All that said, with the possible exception of a constant (e.g., $2 \pi$), your answers look pretty good.

[Edit: replaced $i$ with $j$, since you are using $j$ as the unit imaginary number.]

 

[diredragon]

That looks pretty close to me. Or at least almost correct. The good news is that you seem to have correctly caught on to the tricky bits.

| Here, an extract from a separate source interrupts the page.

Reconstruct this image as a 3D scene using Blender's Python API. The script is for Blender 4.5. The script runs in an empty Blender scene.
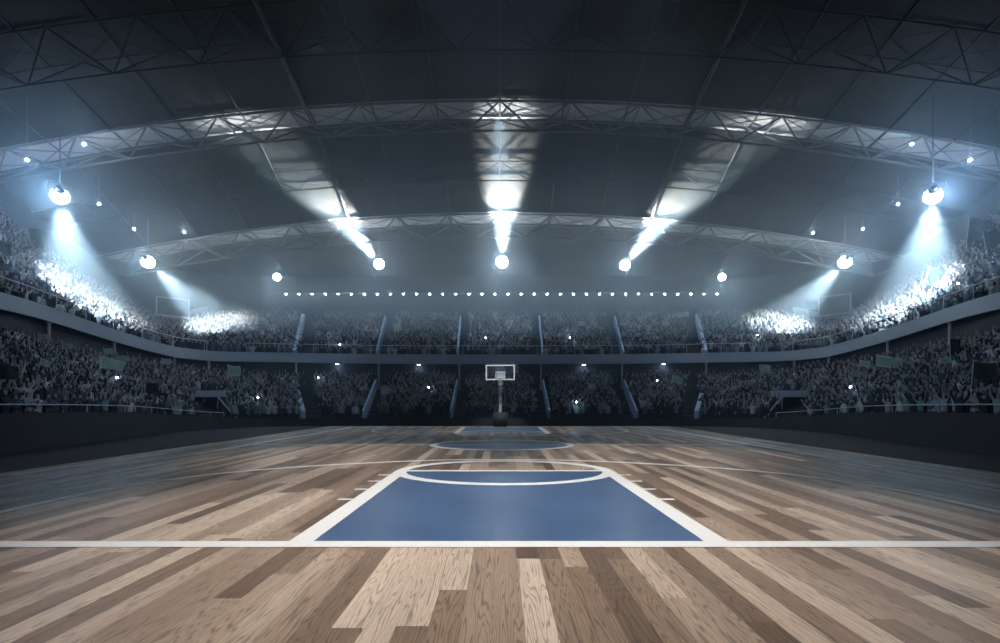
import bpy, bmesh, math, random
import numpy as np
from mathutils import Vector, Matrix

random.seed(7)
rng = np.random.default_rng(11)
scene = bpy.context.scene
COL = scene.collection
FP, HY, CH = 480.0, 402.0, 1.75           # focal length in pixels, horizon row, eye height

def at(px, py, d):
    """a point of the place seen at a pixel, at distance d down the hall"""
    return Vector(((px - 500) / FP * d, d, CH + (HY - py) / FP * d))

def proj(p):
    return 500 + p[0] / p[1] * FP, HY - (p[2] - CH) / p[1] * FP

# ------------------------------------------------------------------ helpers
def link(name, me, mat=None, parent=None):
    if not me.materials and mat is not None:
        me.materials.append(mat)
    o = bpy.data.objects.new(name, me)
    COL.objects.link(o)
    if parent is not None:
        o.parent = parent
    return o

def obj(name, bm, mat, parent=None, smooth=False):
    me = bpy.data.meshes.new(name)
    bmesh.ops.recalc_face_normals(bm, faces=bm.faces)
    if smooth:
        for f in bm.faces:
            f.smooth = True
    bm.to_mesh(me)
    bm.free()
    return link(name, me, mat, parent)

def empty(name, loc=(0, 0, 0), rot=(0, 0, 0)):
    o = bpy.data.objects.new(name, None)
    o.empty_display_size = 0.3
    COL.objects.link(o)
    o.location = loc
    o.rotation_euler = rot
    return o

def tag(o, label=None, cat=None, group=None, kind=None):
    if label: o['label'] = label
    if cat: o['category'] = cat
    if group: o['group'] = group
    if kind: o['kind'] = kind
    return o

def bx(bm, c, s, rot=None):
    m = Matrix.Translation(Vector(c))
    if rot is not None:
        m = m @ rot.to_4x4()
    m = m @ Matrix.Diagonal((s[0], s[1], s[2], 1))
    return bmesh.ops.create_cube(bm, size=1, matrix=m)['verts']

def bar(bm, a, b, r, n=6, r2=None):
    a, b = Vector(a), Vector(b)
    d = b - a
    L = d.length
    if L < 1e-6: return
    q = d.to_track_quat('Z', 'Y').to_matrix().to_4x4()
    m = Matrix.Translation((a + b) / 2) @ q
    bmesh.ops.create_cone(bm, cap_ends=True, segments=n, radius1=r, radius2=r if r2 is None else r2, depth=L, matrix=m)

def lathe(bm, prof, n=20, mtx=None):
    """prof: list of (r, z)"""
    rings = []
    for r, z in prof:
        ring = []
        for i in range(n):
            a = 2 * math.pi * i / n
            v = Vector((r * math.cos(a), r * math.sin(a), z))
            if mtx: v = mtx @ v
            ring.append(bm.verts.new(v))
        rings.append(ring)
    for k in range(len(rings) - 1):
        for i in range(n):
            j = (i + 1) % n
            bm.faces.new((rings[k][i], rings[k][j], rings[k + 1][j], rings[k + 1][i]))
    if prof[0][0] > 1e-4: bm.faces.new(rings[0][::-1])
    if prof[-1][0] > 1e-4: bm.faces.new(rings[-1])
    bmesh.ops.remove_doubles(bm, verts=bm.verts, dist=1e-5)

def strip(bm, rows):
    """quads between successive rows of points"""
    vr = [[bm.verts.new(p) for p in row] for row in rows]
    for a, b in zip(vr, vr[1:]):
        for i in range(len(a) - 1):
            bm.faces.new((a[i], a[i + 1], b[i + 1], b[i]))
    return vr

# ------------------------------------------------------------------ materials
def srgb(r, g, b):
    f = lambda c: (c / 255 / 12.92) if c / 255 <= 0.04045 else ((c / 255 + 0.055) / 1.055) ** 2.4
    return (f(r), f(g), f(b), 1)

def N(nt, t, **kw):
    n = nt.nodes.new(t)
    for k, v in kw.items():
        if k in n.inputs.keys(): n.inputs[k].default_value = v
        else: setattr(n, k, v)
    return n

def mathn(nt, op, a, b=None, c=None):
    n = nt.nodes.new('ShaderNodeMath'); n.operation = op
    for i, v in enumerate((a, b, c)):
        if v is None: continue
        if isinstance(v, (int, float)): n.inputs[i].default_value = v
        else: nt.links.new(v, n.inputs[i])
    return n.outputs[0]

def mat(name, col, rough=0.6, metal=0.0, noise=0.25, scale=3.0, bump=0.0, coat=0.0):
    m = bpy.data.materials.new(name); m.use_nodes = True
    nt = m.node_tree; b = nt.nodes['Principled BSDF']
    b.inputs['Roughness'].default_value = rough
    b.inputs['Metallic'].default_value = metal
    b.inputs['Coat Weight'].default_value = coat
    tc = N(nt, 'ShaderNodeTexCoord')
    ns = N(nt, 'ShaderNodeTexNoise'); ns.inputs['Scale'].default_value = scale; ns.inputs['Detail'].default_value = 4
    nt.links.new(tc.outputs['Object'], ns.inputs['Vector'])
    mx = N(nt, 'ShaderNodeMix', data_type='RGBA')
    mx.inputs['A'].default_value = tuple(c * (1 - noise) for c in col[:3]) + (1,)
    mx.inputs['B'].default_value = tuple(min(1, c * (1 + noise)) for c in col[:3]) + (1,)
    nt.links.new(ns.outputs['Fac'], mx.inputs['Factor'])
    nt.links.new(mx.outputs['Result'], b.inputs['Base Color'])
    if bump:
        bp = N(nt, 'ShaderNodeBump'); bp.inputs['Strength'].default_value = bump
        nt.links.new(ns.outputs['Fac'], bp.inputs['Height']); nt.links.new(bp.outputs[0], b.inputs['Normal'])
    return m

def glow(name, col, strength):
    m = bpy.data.materials.new(name); m.use_nodes = True
    nt = m.node_tree; b = nt.nodes['Principled BSDF']
    b.inputs['Base Color'].default_value = (0.8, 0.85, 0.9, 1)
    b.inputs['Emission Color'].default_value = col
    b.inputs['Emission Strength'].default_value = strength
    m.cycles.emission_sampling = 'NONE'
    return m

M = {
    'apron': mat('apron_rubber', srgb(17, 17, 20), 0.9, noise=.2),
    'barrier': mat('barrier_panel', srgb(40, 44, 54), 0.65, noise=.15, scale=1),
    'terrace': mat('terrace_concrete', srgb(66, 72, 82), 0.9, noise=.2, scale=2),
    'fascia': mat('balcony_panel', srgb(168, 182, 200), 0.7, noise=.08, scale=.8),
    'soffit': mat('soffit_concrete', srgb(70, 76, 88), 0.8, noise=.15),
    'rearwall': mat('rear_wall', srgb(50, 60, 74), 0.85, noise=.15, scale=.5),
    'palewall': mat('pale_wall', srgb(190, 202, 206), 0.8, noise=.06),
    'steel': mat('truss_steel', srgb(126, 132, 144), 0.6, metal=.0, noise=.12),
    'shadesteel': mat('shaded_truss_steel', srgb(46, 48, 56), 0.7, noise=.12),  # truss steel darkened: the shade on the dim trusses is put into its colour
    'purlin': mat('purlin_steel', srgb(50, 54, 63), 0.6, metal=0, noise=.12),
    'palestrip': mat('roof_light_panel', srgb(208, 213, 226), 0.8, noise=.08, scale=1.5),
    'rail': mat('rail_steel', srgb(188, 196, 206), 0.5, metal=0, noise=.1),
    'aisle': mat('aisle_panel', srgb(150, 168, 200), 0.6, noise=.1),
    'white': mat('white_enamel', srgb(225, 228, 232), 0.4, noise=.05),
    'pole': mat('hoop_pole_enamel', srgb(205, 214, 222), 0.4, noise=.05),
    'black': mat('black_housing', srgb(26, 27, 30), 0.5, noise=.2),
    'pad': mat('base_padding', srgb(42, 40, 44), 0.7, noise=.2),
    'net': mat('net_cord', srgb(220, 220, 220), 0.8, noise=.05),
    'rim': mat('rim_steel', srgb(150, 140, 140), 0.5, noise=.1),
    'screen': mat('screen_face', srgb(30, 36, 44), 0.35, noise=.1, scale=.6),
    'paint_white': mat('court_paint_white', srgb(235, 237, 240), 0.5, noise=.04, scale=6),
    'lens': glow('floodlight_glass', (0.86, 0.94, 1, 1), 60),
    'lens_small': glow('spotlight_glass', (0.8, 0.9, 1, 1), 45),
    'bulb': glow('string_bulb_glass', (0.8, 0.92, 1, 1), 30),
    'flash': glow('camera_flash_glass', (0.85, 0.93, 1, 1), 60),
    'downlight': glow('downlight_glass', (0.85, 0.95, 1, 1), 9),
    'flag_green': mat('flag_cloth_green', srgb(172, 196, 190), 0.85, noise=.25, scale=2),
    'flag_dark': mat('flag_cloth_dark', srgb(52, 74, 76), 0.85, noise=.2, scale=2),
}

def glass_mat():
    m = bpy.data.materials.new('backboard_glass'); m.use_nodes = True
    nt = m.node_tree; b = nt.nodes['Principled BSDF']
    b.inputs['Base Color'].default_value = (.1, .12, .14, 1)
    b.inputs['Roughness'].default_value = .05
    b.inputs['Alpha'].default_value = .06
    return m
M['glass'] = glass_mat()

def wood_mat():
    m = bpy.data.materials.new('court_hardwood'); m.use_nodes = True
    nt = m.node_tree; L = nt.links; b = nt.nodes['Principled BSDF']
    tc = N(nt, 'ShaderNodeTexCoord'); sx = N(nt, 'ShaderNodeSeparateXYZ'); L.new(tc.outputs['Object'], sx.inputs[0])
    X, Y = sx.outputs[0], sx.outputs[1]
    W = 0.25
    xi = mathn(nt, 'DIVIDE', mathn(nt, 'ADD', X, 40.06), W)
    row = mathn(nt, 'FLOOR', xi); fx = mathn(nt, 'FRACT', xi)
    wn = N(nt, 'ShaderNodeTexWhiteNoise', noise_dimensions='1D'); L.new(row, wn.inputs['W'])
    off = mathn(nt, 'MULTIPLY', wn.outputs['Value'], 7.0)
    yi = mathn(nt, 'DIVIDE', mathn(nt, 'ADD', mathn(nt, 'ADD', Y, off), 20), 3.4)
    seg = mathn(nt, 'FLOOR', yi); fy = mathn(nt, 'FRACT', yi)
    cb = N(nt, 'ShaderNodeCombineXYZ'); L.new(row, cb.inputs[0]); L.new(seg, cb.inputs[1])
    w2 = N(nt, 'ShaderNodeTexWhiteNoise', noise_dimensions='3D'); L.new(cb.outputs[0], w2.inputs['Vector'])
    tone = w2.outputs['Value']
    ramp = N(nt, 'ShaderNodeValToRGB'); L.new(tone, ramp.inputs[0])
    e = ramp.color_ramp.elements
    e[0].position = 0; e[0].color = srgb(92, 74, 60)
    e[1].position = 1; e[1].color = srgb(212, 193, 177)
    for p, c in ((.22, (122, 101, 85)), (.5, (150, 128, 111)), (.78, (178, 157, 141))):
        k = e.new(p); k.color = srgb(*c)
    # flowing grain lines, different on every board
    gv = N(nt, 'ShaderNodeCombineXYZ')
    L.new(mathn(nt, 'MULTIPLY', X, 6.5), gv.inputs[0])
    L.new(mathn(nt, 'MULTIPLY', Y, 0.4), gv.inputs[1])
    L.new(mathn(nt, 'MULTIPLY', tone, 90), gv.inputs[2])
    g = N(nt, 'ShaderNodeTexNoise'); g.inputs['Scale'].default_value = 1; g.inputs['Detail'].default_value = 2.2; g.inputs['Roughness'].default_value = .45
    L.new(gv.outputs[0], g.inputs['Vector'])
    wv = mathn(nt, 'SINE', mathn(nt, 'MULTIPLY', g.outputs['Fac'], 115))
    line = mathn(nt, 'POWER', mathn(nt, 'MULTIPLY_ADD', wv, .5, .5), 5)
    # fine pores
    pv = N(nt, 'ShaderNodeCombineXYZ')
    L.new(mathn(nt, 'MULTIPLY', X, 170), pv.inputs[0]); L.new(mathn(nt, 'MULTIPLY', Y, 9), pv.inputs[1]); L.new(mathn(nt, 'MULTIPLY', tone, 50), pv.inputs[2])
    pn = N(nt, 'ShaderNodeTexNoise'); pn.inputs['Scale'].default_value = 1; pn.inputs['Detail'].default_value = 3
    L.new(pv.outputs[0], pn.inputs['Vector'])
    # slow tone drift on the board
    dv = N(nt, 'ShaderNodeTexNoise'); dv.inputs['Scale'].default_value = .35; dv.inputs['Detail'].default_value = 3; L.new(gv.outputs[0], dv.inputs['Vector'])
    k1 = mathn(nt, 'SUBTRACT', 1.0, mathn(nt, 'MULTIPLY', line, .5))
    k2 = mathn(nt, 'MULTIPLY_ADD', pn.outputs['Fac'], .9, .55)
    k3 = mathn(nt, 'MULTIPLY_ADD', dv.outputs['Fac'], .5, .75)
    # joints
    ex = mathn(nt, 'MINIMUM', fx, mathn(nt, 'SUBTRACT', 1.0, fx))
    ey = mathn(nt, 'MULTIPLY', mathn(nt, 'MINIMUM', fy, mathn(nt, 'SUBTRACT', 1.0, fy)), 12)
    j = mathn(nt, 'SMOOTH_MIN', ex, ey, .001)
    jm = N(nt, 'ShaderNodeMapRange'); L.new(j, jm.inputs['Value']); jm.inputs['From Min'].default_value = 0.0; jm.inputs['From Max'].default_value = .014
    jm.inputs['To Min'].default_value = .6
    k = mathn(nt, 'MULTIPLY', mathn(nt, 'MULTIPLY', k1, k2), mathn(nt, 'MULTIPLY', k3, jm.outputs[0]))
    vm = N(nt, 'ShaderNodeVectorMath', operation='SCALE'); L.new(ramp.outputs[0], vm.inputs[0]); L.new(k, vm.inputs['Scale'])
    L.new(vm.outputs[0], b.inputs['Base Color'])
    L.new(mathn(nt, 'MULTIPLY_ADD', pn.outputs['Fac'], .2, .34), b.inputs['Roughness'])
    b.inputs['Coat Weight'].default_value = .05; b.inputs['Coat Roughness'].default_value = .3; b.inputs['Specular IOR Level'].default_value = .25
    bp = N(nt, 'ShaderNodeBump'); bp.inputs['Strength'].default_value = .12; bp.inputs['Distance'].default_value = .003
    L.new(k, bp.inputs['Height']); L.new(bp.outputs[0], b.inputs['Normal'])
    return m
M['wood'] = wood_mat()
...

But I do feel the need to comment on the "$2 \pi$" that comes up in some of your answers. Different textbooks/instructors handle this differently. There's isn't necessarily one right answer, but you do need to be consistent with your particular textbook/instructor.

Some textbooks define the Fourier transform as
$F(k) = \int_{- \infty}^\infty f(x) e^{-2 \pi j k x} \ dx$
$f(x) = \int_{- \infty}^\infty F(k) e^{2 \pi j k x} \ d k$

while other textbooks define it as
$F(\omega) = \int_{- \infty}^\infty f(t) e^{-j \omega t} \ dt$
$f(t) = \frac{1}{2 \pi} \int_{- \infty}^\infty F(\omega) e^{j \omega t} \ d \omega$

while still others define it as
$F(\omega) = \frac{1}{\sqrt{2 \pi}} \int_{- \infty}^\infty f(t) e^{-j \omega t} \ dt$
$f(t) = \frac{1}{\sqrt{2 \pi}} \int_{- \infty}^\infty F(\omega) e^{j \omega t} \ d \omega$

None of them are "wrong," so-to-speak, but they will give you different answers. Specifically, the answers will differ regarding whether or not a " $2 \pi$," or "$\sqrt{2 \pi}$" ends up in your answer, and if it does, where.

Some of your answers have a "$2 \pi$" in them, but without more information regarding your definition of the transforms, I'm not able to comment on whether that aspect of your answer is correct or not. Your instructor should be able to clarify the definition you are supposed to use.

All that said, with the possible exception of a constant (e.g., $2 \pi$), your answers look pretty good.

[Edit: replaced $i$ with $j$, since you are using $j$ as the unit imaginary number.]

They were using a $2\pi$ in the formulas and i used $j$ since it's like an engineering practise in our school not to use $i$ since it's used to denote current :).